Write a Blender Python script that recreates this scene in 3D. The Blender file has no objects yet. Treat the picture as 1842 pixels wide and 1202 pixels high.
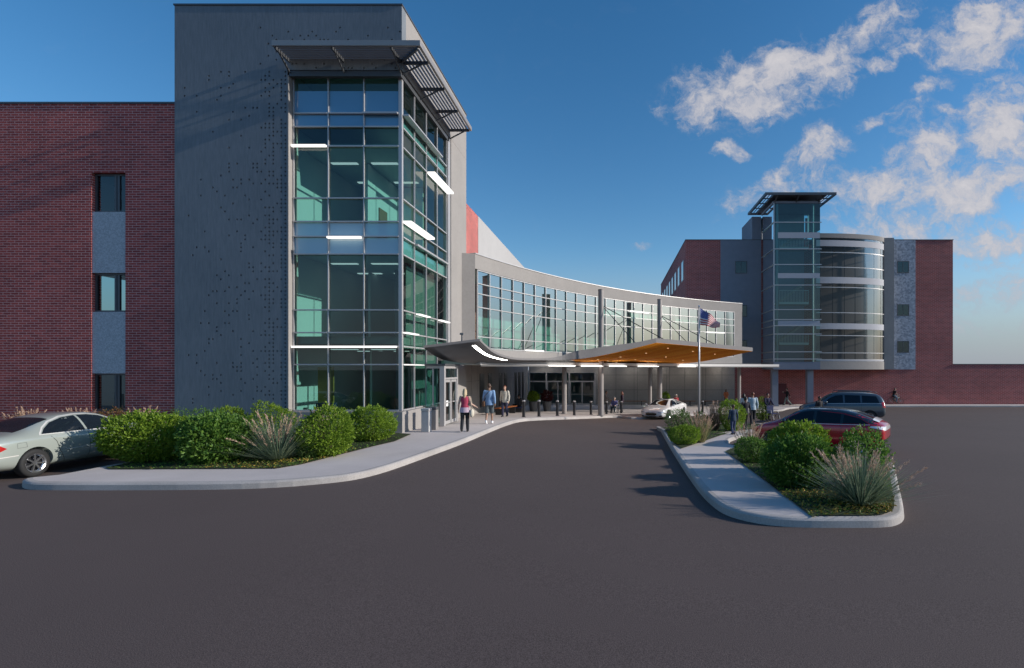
import bpy, bmesh, math, random
import numpy as np
from mathutils import Vector, Matrix
from mathutils.bvhtree import BVHTree
from mathutils.geometry import tessellate_polygon
random.seed(7); RNG = np.random.default_rng(7)
R = math.radians
SC = bpy.context.scene; COL = SC.collection
# camera: level, looking along +Y from 2.6 m; FPX focal length and principal point in photograph pixels
FPX, CX, CY, CH = 950.0, 1106.0, 663.0, 2.6

def sstep(t):
    t = min(1.0, max(0.0, t)); return t*t*(3-2*t)
def gz(x, y):                       # the lot falls gently away towards the far building
    w = sstep((x+6)/9)
    a = -1.34*sstep((y-20)/36)
    b = -1.34*sstep((y-2)/54)*1.0 if y < 56 else -1.34
    return a*(1-w)+b*w
def gp(px, py, dz=0.0):             # where a sight line meets the ground (raised by dz)
    lo, hi = 2.0, 400.0
    f = lambda Y: CH-(py-CY)/FPX*Y-(gz((px-CX)/FPX*Y, Y)+dz)
    for _ in range(60):
        m = (lo+hi)/2
        if f(m) > 0: lo = m
        else: hi = m
    Y = (lo+hi)/2
    return Vector(((px-CX)/FPX*Y, Y, gz((px-CX)/FPX*Y, Y)+dz))
def at(px, py, Y):
    return Vector(((px-CX)/FPX*Y, Y, CH-(py-CY)/FPX*Y))
def ats(px, py, s):
    return at(px, py, FPX/s)

# ---------------------------------------------------------------- materials
MATS = {}
class NT:
    def __init__(s, name):
        s.m = bpy.data.materials.new(name); s.m.use_nodes = True
        s.t = s.m.node_tree; s.t.nodes.clear()
        s.out = s.t.nodes.new('ShaderNodeOutputMaterial')
    def n(s, typ, ins=None, **kw):
        nd = s.t.nodes.new('ShaderNode'+typ)
        for k, v in kw.items(): setattr(nd, k, v)
        for k, v in (ins or {}).items():
            sock = nd.inputs[k]
            if isinstance(v, bpy.types.NodeSocket): s.t.links.new(v, sock)
            else: sock.default_value = v
        return nd
    def math(s, op, a, b=0.0, c=None):
        d = {0: a, 1: b}
        if c is not None: d[2] = c
        return s.n('Math', d, operation=op).outputs[0]
    def mix(s, f, a, b):
        nd = s.n('Mix', data_type='RGBA')
        for sock, v in ((nd.inputs[0], f), (nd.inputs[6], a), (nd.inputs[7], b)):
            if isinstance(v, bpy.types.NodeSocket): s.t.links.new(v, sock)
            else: sock.default_value = v
        return nd.outputs[2]
    def ramp(s, f, stops):
        nd = s.n('ValToRGB', {0: f}); cr = nd.color_ramp
        while len(cr.elements) < len(stops): cr.elements.new(0.5)
        for e, (p, c) in zip(cr.elements, stops): e.position = p; e.color = c
        return nd.outputs[0]
    def done(s, sh):
        s.t.links.new(sh, s.out.inputs[0]); MATS[s.m.name] = s.m; return s.m
def c4(c): return (c[0], c[1], c[2], 1.0)
def plain(name, col, rough=0.6, metal=0.0, var=0.15, scale=3.0, bump=0.0, bscale=60.0, coat=0.0, spec=0.5, trans=0.0):
    t = NT(name)
    co = t.n('TexCoord').outputs['Object']
    nz = t.n('TexNoise', {'Vector': co, 'Scale': scale, 'Detail': 6.0, 'Roughness': 0.6}).outputs[0]
    col2 = t.mix(nz, c4([x*(1-var) for x in col]), c4([min(1, x*(1+var)) for x in col]))
    ins = {'Base Color': col2, 'Roughness': rough, 'Metallic': metal, 'Coat Weight': coat, 'Specular IOR Level': spec}
    if coat: ins['Coat Roughness'] = 0.04
    if bump:
        n2 = t.n('TexNoise', {'Vector': co, 'Scale': bscale, 'Detail': 4.0}).outputs[0]
        ins['Normal'] = t.n('Bump', {'Height': n2, 'Strength': bump, 'Distance': 0.01}).outputs[0]
    return t.done(t.n('BsdfPrincipled', ins).outputs[0])
def glow(name, col, st):
    t = NT(name); return t.done(t.n('Emission', {'Color': c4(col), 'Strength': st}).outputs[0])
def glass(name, tint, refl=1.0, rough=0.0, ior=1.5, film=0.0, filmcol=(.5,.6,.65)):
    t = NT(name)
    fr = t.n('Fresnel', {'IOR': ior}).outputs[0]
    f = t.math('MINIMUM', t.math('MULTIPLY', fr, refl), 1.0)
    tr = t.n('BsdfTransparent', {'Color': c4(tint)}).outputs[0]
    if film: tr = t.n('MixShader', {0: film, 1: tr, 2: t.n('BsdfDiffuse', {'Color': c4(filmcol)}).outputs[0]}).outputs[0]
    gl = t.n('BsdfGlossy', {'Color': (1, 1, 1, 1), 'Roughness': rough}).outputs[0]
    return t.done(t.n('MixShader', {0: f, 1: tr, 2: gl}).outputs[0])
def brick(name, a, b, mort, w=0.30, h=0.095, ms=0.011):
    t = NT(name)
    ge = t.n('NewGeometry'); px = t.n('SeparateXYZ', {0: ge.outputs['Position']}); nn = t.n('SeparateXYZ', {0: ge.outputs['Normal']})
    f = t.math('GREATER_THAN', t.math('ABSOLUTE', nn.outputs[0]), 0.5)
    mx = t.n('Mix', {0: f, 2: px.outputs[0], 3: px.outputs[1]}).outputs[0]
    uv = t.n('CombineXYZ', {0: mx, 1: px.outputs[2]}).outputs[0]
    br = t.n('TexBrick', {'Vector': uv, 'Color1': c4(a), 'Color2': c4(b), 'Mortar': c4(mort), 'Scale': 1.0, 'Mortar Size': ms,
                          'Mortar Smooth': 0.3, 'Bias': 0.0, 'Brick Width': w, 'Row Height': h})
    nz = t.n('TexNoise', {'Vector': ge.outputs['Position'], 'Scale': 0.35, 'Detail': 8.0, 'Roughness': 0.65}).outputs[0]
    v = t.n('MapRange', {0: nz, 1: 0.3, 2: 0.7, 3: 0.8, 4: 1.16}).outputs[0]
    col = t.n('Mix', {0: 1.0, 6: br.outputs[0]}, data_type='RGBA', blend_type='MULTIPLY')
    cc = t.n('CombineColor', {0: v, 1: v, 2: v}).outputs[0]; t.t.links.new(cc, col.inputs[7])
    bp = t.n('Bump', {'Height': t.math('SUBTRACT', 1.0, br.outputs[1]), 'Strength': 0.5, 'Distance': 0.008}).outputs[0]
    return t.done(t.n('BsdfPrincipled', {'Base Color': col.outputs[2], 'Roughness': 0.85, 'Normal': bp}).outputs[0])
def asphalt():
    t = NT('asphalt'); co = t.n('NewGeometry').outputs['Position']
    n1 = t.n('TexNoise', {'Vector': co, 'Scale': 0.22, 'Detail': 7.0, 'Roughness': 0.6}).outputs[0]
    n2 = t.n('TexNoise', {'Vector': co, 'Scale': 85.0, 'Detail': 3.0, 'Roughness': 0.7}).outputs[0]
    vo = t.n('TexVoronoi', {'Vector': co, 'Scale': 130.0}).outputs[0]
    a = t.mix(t.n('MapRange', {0: n1, 1: 0.35, 2: 0.65}).outputs[0], (.080, .060, .055, 1), (.100, .075, .069, 1))
    b = t.mix(t.n('MapRange', {0: n2, 1: 0.36, 2: 0.64}).outputs[0], (.034, .026, .025, 1), (.19, .146, .136, 1))
    col = t.mix(0.55, a, b)
    hh = t.math('ADD', n2, t.math('MULTIPLY', vo, 0.5))
    bp = t.n('Bump', {'Height': hh, 'Strength': 0.35, 'Distance': 0.006}).outputs[0]
    return t.done(t.n('BsdfPrincipled', {'Base Color': col, 'Roughness': 0.9, 'Specular IOR Level': 0.25, 'Normal': bp}).outputs[0])
def concrete(name, col, joint=None, rough=0.85, sp=0.12, grain=55.0):
    t = NT(name); co = t.n('NewGeometry').outputs['Position']
    n1 = t.n('TexNoise', {'Vector': co, 'Scale': 0.6, 'Detail': 8.0, 'Roughness': 0.65}).outputs[0]
    n2 = t.n('TexNoise', {'Vector': co, 'Scale': grain, 'Detail': 3.0}).outputs[0]
    f = t.math('ADD', t.math('MULTIPLY', n1, 0.6), t.math('MULTIPLY', n2, 0.4))
    f = t.n('MapRange', {0: f, 1: 0.35, 2: 0.65}).outputs[0]
    c = t.mix(f, c4([x*(1-sp) for x in col]), c4([x*(1+sp) for x in col]))
    bp = t.n('Bump', {'Height': n2, 'Strength': 0.2, 'Distance': 0.004}).outputs[0]
    return t.done(t.n('BsdfPrincipled', {'Base Color': c, 'Roughness': rough, 'Specular IOR Level': 0.3, 'Normal': bp}).outputs[0])
def speckle(name, a, b, scale):
    t = NT(name); co = t.n('NewGeometry').outputs['Position']
    vo = t.n('TexVoronoi', {'Vector': co, 'Scale': scale}).outputs['Color']
    v = t.n('SeparateColor', {0: vo}).outputs[0]
    n2 = t.n('TexNoise', {'Vector': co, 'Scale': scale*.35, 'Detail': 5.0}).outputs[0]
    f = t.n('MapRange', {0: t.math('ADD', t.math('MULTIPLY', v, .5), t.math('MULTIPLY', n2, .5)), 1: .3, 2: .7}).outputs[0]
    c = t.mix(f, c4(a), c4(b))
    return t.done(t.n('BsdfPrincipled', {'Base Color': c, 'Roughness': 0.7}).outputs[0])
def leafmat(name, a, b, tr=0.25):
    t = NT(name)
    rn = t.n('NewGeometry').outputs['Random Per Island']
    co = t.n('TexCoord').outputs['Object']
    nz = t.n('TexNoise', {'Vector': co, 'Scale': 4.0, 'Detail': 2.0}).outputs[0]
    f = t.n('MapRange', {0: t.math('ADD', t.math('MULTIPLY', rn, .6), t.math('MULTIPLY', nz, .4)), 1: .2, 2: .8}).outputs[0]
    c = t.mix(f, c4(a), c4(b))
    p = t.n('BsdfPrincipled', {'Base Color': c, 'Roughness': 0.5, 'Specular IOR Level': 0.35}).outputs[0]
    tl = t.n('BsdfTranslucent', {'Color': c}).outputs[0]
    return t.done(t.n('MixShader', {0: tr, 1: p, 2: tl}).outputs[0])
def wood(name, a, b, plank=0.14):
    t = NT(name); co = t.n('NewGeometry').outputs['Position']
    mp = t.n('Mapping', {'Vector': co, 'Rotation': (0, 0, R(-55)), 'Scale': (0.5, 7.0, 1.0)}).outputs[0]
    nz = t.n('TexNoise', {'Vector': mp, 'Scale': 1.6, 'Detail': 6.0, 'Roughness': 0.6}).outputs[0]
    sx = t.n('SeparateXYZ', {0: mp}).outputs[1]
    fr = t.math('FRACT', t.math('MULTIPLY', sx, 1/(7*plank)))
    ln = t.math('LESS_THAN', fr, 0.06)
    wn = t.n('TexWhiteNoise', {'W': t.math('FLOOR', t.math('MULTIPLY', sx, 1/(7*plank)))}, noise_dimensions='1D').outputs[0]
    f = t.n('MapRange', {0: t.math('ADD', t.math('MULTIPLY', nz, .65), t.math('MULTIPLY', wn, .35)), 1: .3, 2: .7}).outputs[0]
    c = t.mix(ln, t.mix(f, c4(a), c4(b)), c4([x*.45 for x in a]))
    return t.done(t.n('BsdfPrincipled', {'Base Color': c, 'Roughness': 0.85, 'Specular IOR Level': 0.12}).outputs[0])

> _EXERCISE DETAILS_
Work out how many lines of the listing above include the word "scene". Reply with nothing but the count.

> _TASK RESULT_
2